なにか思い立って、再び見てみた。『風たちぬ』。
美をもとめる物語である。
主人公の堀越二郎は、武士の子らしく、厳格にして慈愛ある母がある。父はあるようだが画面には登場しない。きゃしゃな妹がある。これが将来の妻、菜穂子の伏線。「美人」とは、華奢で蒲柳の質でなければならない。「健康美」は美人の条件ではない。反現代の映画である。
飛行機をつくる夢をもっている。
たましいは、常にそらへ飛翔している。
天上大風。
良寛さまの好きだったこの文字が、映画のところどころに出てきて、すずしいこころもちがする。
秀才なので、帝大に進む。トップエリートである。大震災(大正12年)の前から洋装している。並の秀才ではない。昼飯にたべる鯖の味噌煮。その鯖の骨にさえ、美をみいだしている。
大正、昭和の時代の日本の風景がうつくしい。水運がたいへんに発達していた。「一銭蒸汽」があったのである。東京は水の都だったことがよくわかる。そして「戦争の時代」。男たちは暇あればたばこをふかしている。「たばこ」は戦争と切ってもきれない。最近の禁煙習慣は「平和」のたまものである。また時代が変ればぞろ復活するだろう。いいかげんなものである。
「この国はどうしてコウ貧乏なんだろう」というせりふがある。
意味は二義的である。
ひとつは嘘である。江戸は開国の際ゆうに人口百万都市だったのである。当時そんな都は、世界を見渡して数えるほどもない。国が豊かでなければ人口は増えない道理だ。日本はもともと豊かな国だったのである。

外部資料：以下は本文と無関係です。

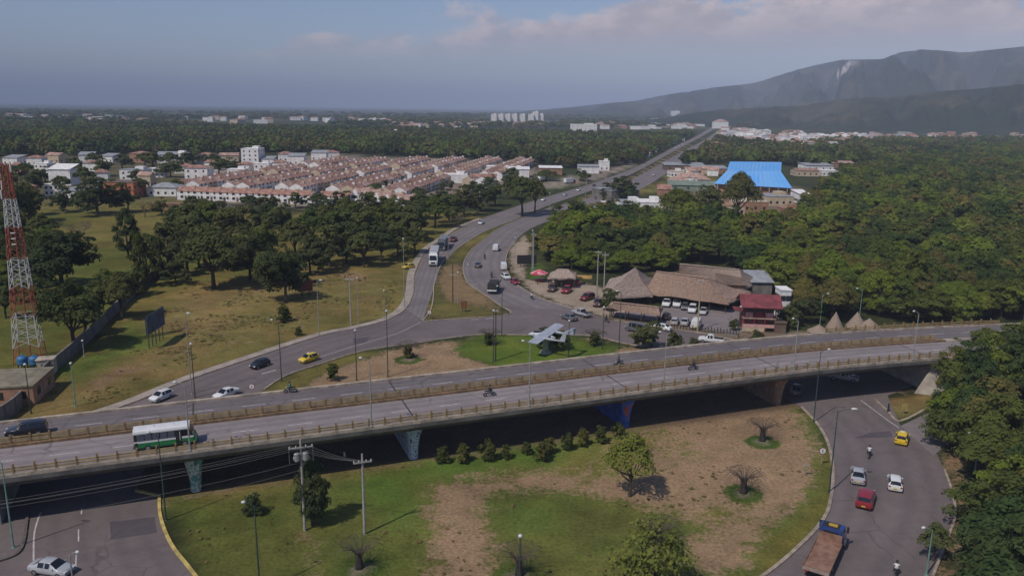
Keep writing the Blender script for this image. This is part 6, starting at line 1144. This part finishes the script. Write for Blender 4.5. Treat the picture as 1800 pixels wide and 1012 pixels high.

ひとつは今も続く、文字通りの意味である。文化的な面では正にその通りだ。つまり、美が、ない。
風たちぬ。いざ生きめやも。
ヴァレリーのこの言葉は皮肉に感じられる。「生きねば」という一方で、美のない世界でいきるのは、くるしいと映画は言いたげである。「ここは魔の山。俗悪なこと、ぜんぶ忘れるため、ここにいる」と謎のドイツ人カストルプのセリフも意味深長である。
帽子が印象的な映画でもある。堀越も菜穂子も、優雅な帽子をかぶっている。それがすずしい。現代の日本に最も欠けたものである。厚かましさと暑苦しさがかわりに居座っている。
菜穂子は堀越にうつくしい思い出だけを残して世を去る。
空の美しさだけが、堀越の孤独を癒してくれるようだ。